Le Matricule des anges, mai 2023, par Jérôme Delclos

Puzzle du néant

Une road-story comme un prétexte, pour l’Italien Giorgio Vasta, à une quête de soi : une initiation par le paysage.

Le « puzzle du néant », c’est le désert des Mojaves dans ce livre ponctué des photographies qui le montrent. Ou plutôt c’est le voyage lui-même. « […] et ce sera ça notre voyage : une succession de rendez-vous manqués, d’attentes déçues, de lieux imaginés qui n’existent pas ou qu’on ne trouve pas ; un voyage qui n’a pas d’origine, donc, logiquement, également, qui ne peut avoir de fin, il pourra à la limite lentement s’estomper, s’interrompre, partir en fumée ou s’évaporer comme l’eau du lac dans laquelle nous errons. » Un road-trip en 2013 comme une tentative, en voiture d’ouest en est – 8 000 kilomètres de la Californie à la Louisiane – pour saisir ce qui échappe parce que lié non pas au lieu mais à l’intime de l’écrivain palermitain.

Ils sont trois : deux Italiens, Giorgio Vasta, qui écrit, et l’artiste et éditrice Giovanna Silva, et un Américain d’origine iranienne, Ramak Fazel dans le rôle du chauffeur, et qui prend les photos. De « lieux abandonnés, cette sorte d’harmonie du désastre », d’épaves de bagnoles, de ciels vides et trop bleus, d’anonymes sauf « Billy Gibbons des ZZ Top » qui pose à l’« UFO Museum » devant un mannequin nu sur un chariot d’hôpital : la créature extraterrestre de « Roswell, Nouveau-Mexique ». Un décor archiconnu pour le lecteur modèle qui a en tête des films – Paris, Texas ou Bagdad Café qui d’ailleurs est l’une des étapes sur la carte – ou des tableaux d’Edward Hopper avec leurs personnages solitaires, leur ambiance de silence et de fixité que rendent bien aussi les arrêts sur image de Ramak Fazel : un improbable hippodrome désaffecté en plein désert, une ville fantôme comme un décor de western, une casse automobile ou un cimetière d’avions de ligne. Quantité de choses mortes : « au cœur de ce formidable néant, rouler, tour­ner, s’arrêter, revient au même. » Rien de nouveau sous le soleil, qui tape.

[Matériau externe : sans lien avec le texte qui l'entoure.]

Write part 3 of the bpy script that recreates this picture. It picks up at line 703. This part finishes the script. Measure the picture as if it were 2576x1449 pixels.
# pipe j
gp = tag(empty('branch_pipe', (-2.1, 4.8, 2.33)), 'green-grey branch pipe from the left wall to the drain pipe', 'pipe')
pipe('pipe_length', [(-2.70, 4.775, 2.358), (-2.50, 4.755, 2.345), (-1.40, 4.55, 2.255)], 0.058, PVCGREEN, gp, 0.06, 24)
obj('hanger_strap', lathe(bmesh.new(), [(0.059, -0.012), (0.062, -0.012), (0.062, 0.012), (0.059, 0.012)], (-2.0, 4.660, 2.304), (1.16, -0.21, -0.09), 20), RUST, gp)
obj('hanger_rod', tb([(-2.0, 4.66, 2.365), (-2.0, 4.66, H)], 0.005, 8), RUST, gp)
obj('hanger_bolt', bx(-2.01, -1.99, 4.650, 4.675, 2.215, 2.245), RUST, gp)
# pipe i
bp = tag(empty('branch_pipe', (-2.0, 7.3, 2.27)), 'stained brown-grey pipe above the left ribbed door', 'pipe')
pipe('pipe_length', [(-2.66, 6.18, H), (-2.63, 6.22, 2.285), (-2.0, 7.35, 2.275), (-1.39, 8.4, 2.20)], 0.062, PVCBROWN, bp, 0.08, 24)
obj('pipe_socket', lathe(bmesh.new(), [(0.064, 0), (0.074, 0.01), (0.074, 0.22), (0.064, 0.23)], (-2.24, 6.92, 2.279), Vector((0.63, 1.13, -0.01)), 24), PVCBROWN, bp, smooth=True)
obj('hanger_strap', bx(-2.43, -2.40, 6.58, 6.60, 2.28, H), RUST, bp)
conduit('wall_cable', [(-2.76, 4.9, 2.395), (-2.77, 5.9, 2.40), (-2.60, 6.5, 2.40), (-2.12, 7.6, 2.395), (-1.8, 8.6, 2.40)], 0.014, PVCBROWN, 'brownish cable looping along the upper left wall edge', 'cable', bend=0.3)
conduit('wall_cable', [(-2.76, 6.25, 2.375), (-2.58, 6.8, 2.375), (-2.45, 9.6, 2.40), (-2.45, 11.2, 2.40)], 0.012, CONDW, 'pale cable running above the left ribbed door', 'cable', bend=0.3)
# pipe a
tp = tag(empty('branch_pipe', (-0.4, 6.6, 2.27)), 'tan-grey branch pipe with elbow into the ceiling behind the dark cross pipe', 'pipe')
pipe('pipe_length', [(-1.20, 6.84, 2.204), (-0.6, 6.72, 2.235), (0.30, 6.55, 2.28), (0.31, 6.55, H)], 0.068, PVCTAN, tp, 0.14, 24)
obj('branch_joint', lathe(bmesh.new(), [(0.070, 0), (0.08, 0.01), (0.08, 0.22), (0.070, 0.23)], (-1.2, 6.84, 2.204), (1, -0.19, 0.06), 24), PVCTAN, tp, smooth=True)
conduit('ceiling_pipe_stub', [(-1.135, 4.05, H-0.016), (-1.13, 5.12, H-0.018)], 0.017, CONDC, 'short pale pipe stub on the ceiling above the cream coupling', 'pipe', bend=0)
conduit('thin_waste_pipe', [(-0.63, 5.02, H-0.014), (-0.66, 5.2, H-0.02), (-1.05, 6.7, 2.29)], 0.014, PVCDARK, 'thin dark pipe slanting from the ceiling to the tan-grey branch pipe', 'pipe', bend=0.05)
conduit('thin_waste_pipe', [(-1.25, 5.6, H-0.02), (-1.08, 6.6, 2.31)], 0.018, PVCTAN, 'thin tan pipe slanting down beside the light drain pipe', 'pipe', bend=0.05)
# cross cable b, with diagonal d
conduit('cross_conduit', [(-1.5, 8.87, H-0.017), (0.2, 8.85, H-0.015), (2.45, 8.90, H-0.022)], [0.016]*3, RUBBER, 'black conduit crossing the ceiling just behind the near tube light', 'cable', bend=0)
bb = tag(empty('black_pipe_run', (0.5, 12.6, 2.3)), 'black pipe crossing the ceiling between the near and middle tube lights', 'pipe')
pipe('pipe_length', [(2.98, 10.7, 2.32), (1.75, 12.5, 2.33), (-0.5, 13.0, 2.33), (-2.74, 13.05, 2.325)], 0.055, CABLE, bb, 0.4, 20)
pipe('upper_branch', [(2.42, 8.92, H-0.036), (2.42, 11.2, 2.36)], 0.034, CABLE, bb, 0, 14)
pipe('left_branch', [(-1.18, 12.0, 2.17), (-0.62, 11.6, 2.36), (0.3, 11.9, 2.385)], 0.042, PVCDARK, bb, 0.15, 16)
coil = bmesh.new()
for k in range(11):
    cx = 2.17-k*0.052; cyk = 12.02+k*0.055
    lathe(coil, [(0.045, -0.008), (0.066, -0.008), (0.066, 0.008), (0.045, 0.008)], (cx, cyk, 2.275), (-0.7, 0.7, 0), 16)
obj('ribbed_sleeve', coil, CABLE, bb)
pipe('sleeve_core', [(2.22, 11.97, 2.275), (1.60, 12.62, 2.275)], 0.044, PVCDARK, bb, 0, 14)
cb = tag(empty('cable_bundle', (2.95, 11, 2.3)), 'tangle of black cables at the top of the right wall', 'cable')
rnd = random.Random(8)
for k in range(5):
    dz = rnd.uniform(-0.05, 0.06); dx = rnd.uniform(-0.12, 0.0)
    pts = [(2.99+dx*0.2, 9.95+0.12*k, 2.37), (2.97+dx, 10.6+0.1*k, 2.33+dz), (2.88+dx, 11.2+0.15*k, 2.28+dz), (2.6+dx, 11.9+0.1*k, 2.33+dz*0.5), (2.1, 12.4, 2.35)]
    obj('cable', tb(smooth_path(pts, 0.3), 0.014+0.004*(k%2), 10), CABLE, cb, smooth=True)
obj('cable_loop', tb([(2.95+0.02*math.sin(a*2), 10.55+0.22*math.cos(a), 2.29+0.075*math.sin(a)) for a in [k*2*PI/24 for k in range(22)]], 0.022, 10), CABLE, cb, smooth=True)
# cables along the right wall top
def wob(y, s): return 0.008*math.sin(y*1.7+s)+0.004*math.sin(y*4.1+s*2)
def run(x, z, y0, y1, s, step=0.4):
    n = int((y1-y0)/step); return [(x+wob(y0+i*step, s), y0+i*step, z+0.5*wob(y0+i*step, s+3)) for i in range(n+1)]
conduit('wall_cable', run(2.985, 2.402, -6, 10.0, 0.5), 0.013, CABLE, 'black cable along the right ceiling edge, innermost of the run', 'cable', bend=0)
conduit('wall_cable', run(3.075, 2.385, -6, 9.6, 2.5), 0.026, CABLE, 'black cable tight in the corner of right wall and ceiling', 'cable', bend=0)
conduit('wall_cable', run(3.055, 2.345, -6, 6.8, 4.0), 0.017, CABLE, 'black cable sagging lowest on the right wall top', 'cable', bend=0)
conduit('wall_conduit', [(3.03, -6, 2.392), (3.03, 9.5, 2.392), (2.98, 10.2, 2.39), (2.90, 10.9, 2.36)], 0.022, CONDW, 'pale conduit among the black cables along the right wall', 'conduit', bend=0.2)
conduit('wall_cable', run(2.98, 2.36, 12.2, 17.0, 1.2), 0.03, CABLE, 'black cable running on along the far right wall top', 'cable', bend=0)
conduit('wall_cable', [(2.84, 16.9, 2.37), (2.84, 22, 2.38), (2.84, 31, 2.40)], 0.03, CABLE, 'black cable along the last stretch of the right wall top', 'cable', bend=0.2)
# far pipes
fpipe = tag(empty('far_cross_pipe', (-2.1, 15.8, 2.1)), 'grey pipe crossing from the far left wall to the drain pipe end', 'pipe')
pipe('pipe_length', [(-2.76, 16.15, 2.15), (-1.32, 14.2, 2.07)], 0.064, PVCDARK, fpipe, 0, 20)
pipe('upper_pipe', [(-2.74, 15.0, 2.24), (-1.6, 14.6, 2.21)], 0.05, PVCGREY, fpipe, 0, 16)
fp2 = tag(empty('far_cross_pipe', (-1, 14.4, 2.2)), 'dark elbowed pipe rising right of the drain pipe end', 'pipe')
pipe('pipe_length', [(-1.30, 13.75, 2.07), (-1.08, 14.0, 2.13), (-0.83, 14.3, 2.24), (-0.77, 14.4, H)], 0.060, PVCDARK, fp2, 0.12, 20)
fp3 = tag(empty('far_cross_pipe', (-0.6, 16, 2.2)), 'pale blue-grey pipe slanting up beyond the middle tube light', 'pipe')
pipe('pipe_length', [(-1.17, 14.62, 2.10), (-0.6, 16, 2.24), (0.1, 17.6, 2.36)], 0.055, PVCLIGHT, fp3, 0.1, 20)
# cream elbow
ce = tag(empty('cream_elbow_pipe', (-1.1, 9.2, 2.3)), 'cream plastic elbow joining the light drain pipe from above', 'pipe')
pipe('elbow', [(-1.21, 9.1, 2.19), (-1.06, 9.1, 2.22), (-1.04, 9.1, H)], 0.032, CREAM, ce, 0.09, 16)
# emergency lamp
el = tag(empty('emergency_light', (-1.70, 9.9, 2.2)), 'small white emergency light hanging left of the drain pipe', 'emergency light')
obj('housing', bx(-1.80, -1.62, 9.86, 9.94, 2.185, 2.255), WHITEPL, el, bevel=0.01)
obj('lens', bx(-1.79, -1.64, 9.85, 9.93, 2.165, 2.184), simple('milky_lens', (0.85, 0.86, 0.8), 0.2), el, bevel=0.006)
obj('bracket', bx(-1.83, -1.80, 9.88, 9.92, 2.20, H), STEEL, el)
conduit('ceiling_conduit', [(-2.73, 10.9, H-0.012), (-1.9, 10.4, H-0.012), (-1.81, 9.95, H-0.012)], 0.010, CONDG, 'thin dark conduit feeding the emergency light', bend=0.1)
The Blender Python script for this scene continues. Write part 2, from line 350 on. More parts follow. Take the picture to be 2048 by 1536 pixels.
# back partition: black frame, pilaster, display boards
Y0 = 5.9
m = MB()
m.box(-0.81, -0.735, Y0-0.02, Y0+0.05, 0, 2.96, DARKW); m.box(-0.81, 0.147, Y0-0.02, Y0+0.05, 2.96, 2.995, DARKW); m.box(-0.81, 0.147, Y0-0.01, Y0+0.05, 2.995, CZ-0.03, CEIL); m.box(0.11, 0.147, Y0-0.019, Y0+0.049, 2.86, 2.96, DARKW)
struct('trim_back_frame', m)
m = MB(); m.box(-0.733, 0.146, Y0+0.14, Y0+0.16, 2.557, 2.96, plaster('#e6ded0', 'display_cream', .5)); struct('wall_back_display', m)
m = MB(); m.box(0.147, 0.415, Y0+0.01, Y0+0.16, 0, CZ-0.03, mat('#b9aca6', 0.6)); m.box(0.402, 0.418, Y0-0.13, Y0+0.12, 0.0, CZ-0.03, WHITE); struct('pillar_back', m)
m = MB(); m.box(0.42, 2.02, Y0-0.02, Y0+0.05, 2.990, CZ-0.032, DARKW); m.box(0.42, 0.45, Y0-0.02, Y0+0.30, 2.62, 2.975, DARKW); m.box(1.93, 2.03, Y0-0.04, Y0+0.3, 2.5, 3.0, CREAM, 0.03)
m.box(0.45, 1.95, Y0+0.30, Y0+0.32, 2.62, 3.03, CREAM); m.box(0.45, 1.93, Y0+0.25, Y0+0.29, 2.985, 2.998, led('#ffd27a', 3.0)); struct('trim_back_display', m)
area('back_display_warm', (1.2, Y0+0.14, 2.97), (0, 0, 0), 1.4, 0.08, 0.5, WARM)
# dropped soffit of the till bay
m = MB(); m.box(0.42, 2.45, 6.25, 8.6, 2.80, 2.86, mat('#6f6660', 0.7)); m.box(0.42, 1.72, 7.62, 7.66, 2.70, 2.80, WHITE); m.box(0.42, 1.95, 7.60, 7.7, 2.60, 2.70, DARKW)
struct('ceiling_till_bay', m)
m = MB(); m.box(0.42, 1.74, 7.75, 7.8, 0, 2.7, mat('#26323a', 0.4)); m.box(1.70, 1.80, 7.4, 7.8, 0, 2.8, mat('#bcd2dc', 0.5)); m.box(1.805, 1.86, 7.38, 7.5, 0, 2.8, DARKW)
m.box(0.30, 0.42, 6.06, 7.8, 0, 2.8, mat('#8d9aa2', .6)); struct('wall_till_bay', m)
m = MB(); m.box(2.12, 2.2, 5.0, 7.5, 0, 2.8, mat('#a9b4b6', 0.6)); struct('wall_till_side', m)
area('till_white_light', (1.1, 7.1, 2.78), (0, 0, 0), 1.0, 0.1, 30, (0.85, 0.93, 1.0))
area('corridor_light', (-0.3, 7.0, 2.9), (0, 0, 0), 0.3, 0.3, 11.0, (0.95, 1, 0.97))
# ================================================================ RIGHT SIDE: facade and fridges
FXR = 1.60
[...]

Le voyage a commencé avant le voyage, par un rêve qui donne son incipit à Absolutely Nothing (le titre vient d’un panneau routier à Barstow, « ABSOLUTELY NOTHING – NEXT 22 MILES ») : « La nuit, avant mon départ pour Milan, je rêve que je suis cambriolé, je veux déclarer le vol mais je n’ai aucune idée de ce qui m’a été dérobé, je sais qu’il me manque quelque chose, je suis incapable de dire quoi, porter plainte est impossible. » Toute l’affaire du livre est dans le déchiffrement. Aucune psychologie là-dedans, seulement la traversée de l’espace américain par quoi le manque, progressivement, évide les impressions du voyage, ses péripéties cocasses, ses rencontres de hasard avec les autochtones, les­quelles fournissent autant d’occasions de dialogues lunaires au ralenti. Le tout dans des paysages dévastés et ruinés où, à y suivre le trio, on se découvre déboussolé. On l’est aussi par la structure du livre, très pensée et qui souvent casse la chronologie pour nous emmener avant ou après le voyage, ou dans des flash-back à l’intérieur de lui. Giorgio Vasta construit sa narration à la mesure de la désorientation induite par le désert aussi bien sur le plan spatial que pour une conscience où les heures et les jours font du copier-coller, l’ensablement, l’érosion, l’évaporation (« Salton Sea », l’immense lac asséché avec ses poissons morts comme fossilisés, minéralisés), générant alors une temporalité sans repères fixes. Le passé rouille dans le présent et l’avenir n’arrive pas. Dans le désert, ce sont aussi « le vrai et le faux » qui se confondent. Qu’importe: « Aux États­-Unis, […] le goût du récit est tris prononcé », et compte plus que la vérité.

L’énigme sera résolue in extremis dans la partie intitulée « Tentative de comprendre ce qui m’a été réellement volé en rêve », et qui dans le temps narratif se situe deux ans après le voyage. Pour le lecteur, le voile a été en partie levé, mais persiste le mystère d’un livre qui lui aura permis, pas à pas et souvent égaré, de relier ces « Histoires et disparitions dans les déserts américains » – dixit le sous-titre – à ses propres opacités. Comme si, par sa quête, Giorgio Vasta nous avait instruit sur nous-mêmes mais sans que nous sachions bien comment, ni en quoi. Il faudra revenir au point zéro, la première ligne, et recommencer à lire. Plus lentement, comme parlent les Américains qui vivent dans le désert.